Aslında insanlık terazisi
Her insanın kalbine ve aklına bağlı olan bir #TERAZİ
Büyük mahkeme'de tartılacak olan terazi
Ve
Kafamızın içinde, karşılıklı olarak duran,
İki nasihatçi
Bir tarafta melek ve bir tarafta sen.
Bu terazilerin sağını melekler doldurtmaya çalışıyor,
Solunuda, senin iradenle, imanınla, aklınla, inancın ve vicdanınla istişare edip, sonundada, galip gelen şeytan dolduruyor.
Yani, seni ömrün boyunca bir denge çubuğu yönetiyor.
Terazinin ortasındaki denge.
Hayatın her alanında, ve her anında sen terazinin iki kefesini doldurmaktasın, farkında olarak veya olmayarak.
Bir sağ kefe ağır basıyor, bir sol kefe.
Ve Günün sonunda, hangi taraf ağır ise, senin yarışın o kefeye göre bir level yukarı doğru atıyor, yani zorlaşıyor.
Güne tekrar, bomboş kefeler ile başlıyorsun.
Sen eğer, aralıksız bi kaç yıl boyunca, asgari tutarda sağ tarafı daha fazla doldurduysan,
Haliyle, sen artık daha iyi görmeye başlıyorsun.
Yani, vicdanın ve merhametin daha iyi görmeye başlıyor.
Örnek veriyorum;
Önce,
Serviste ayakta duran yaşlılara, hastalara, engellilere ve hamilelere yer veriyorsun,
Sonra,
senden az yaşlı olan, dindar görünümlü adamlara ve aynı şekilde genç bayanlara yer veriyorsun.
Sonra yolculardan birine, az bir hakaret ve haksızlık edildiğinde, ilk müdahale edenlerdensin.
Bu örnekler uzun yıllar boyunca, terazinin sağ kefesini dolduranlar içindi.
Ara sıra,
Hem sol, hem sağ kefeyi dolduranlar ise, bu ufak görünen iyilikleri bile görmezler, onlar mecburi iyilikleri görürler.

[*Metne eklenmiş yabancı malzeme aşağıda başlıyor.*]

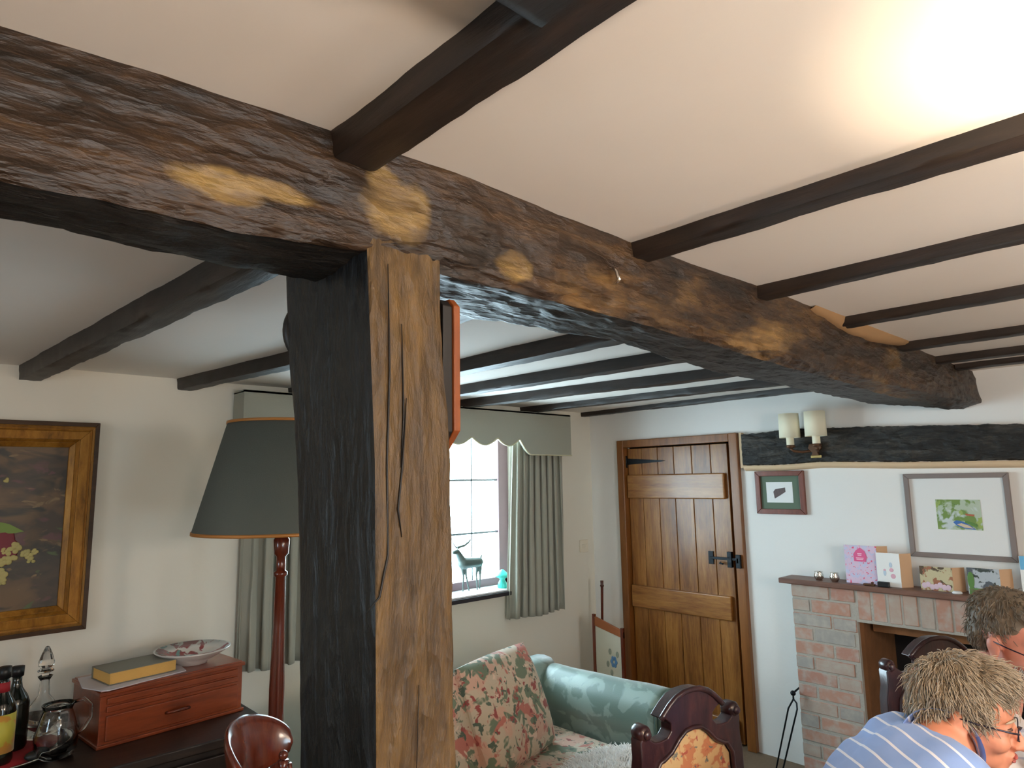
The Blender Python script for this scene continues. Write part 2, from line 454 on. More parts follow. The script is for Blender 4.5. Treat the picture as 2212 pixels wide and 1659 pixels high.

Yani vicdanı çalışana kadar bekler, acı ve üzüntüyü kalbinde hissedinceye kadar.
İşte mesele bu!
Vicdanının ve merhametinin, ne kadar erken çalışması.
****
Yani sen hayatına, önce ya ufak tefek iyilik hareketleri ile başlıyorsun, yada ufak tefek kötülük hareketleri ile,
Ufak tefek hareketler zamanla yerini çok büyüklere bırakıyor.
Yani şu şekilde;
Sen eğer kötülük hareketleri ile terazini dolduruyorsan, hayatında şunlar olmakta,
Pardon karakterinde ve kaderinde şunlar oluşmakta;
Ülkene ihanet ediyorsun.
Konuyu açmaya gerek yok.
#TÜMYANLIŞLAR
***
Devam edelim,
Sen, sağ tarafındaki teraziyi, günden güne, aydan aya, merhametle, cömertlikle, vicdanla, imanla, ibadetle, sabırla aşina ediyorsan, terazideki sağ kefede, senin ferasetini, aklını, zekanı ve cesaretini hergün bir tık yukarı taşıyor
Yani senin vicdanın artık, git gide büyüyor.
Sen artık,
Bırak ufak tefek iyilik yapmayı,
herhangi bir yerde gördüğün, silahlı olsun, bıçaklı olsun, sopalı olsun kavgayı ayırmak için, seve seve balıklama dalacak kadar, otokontrole bağlanıyorsun.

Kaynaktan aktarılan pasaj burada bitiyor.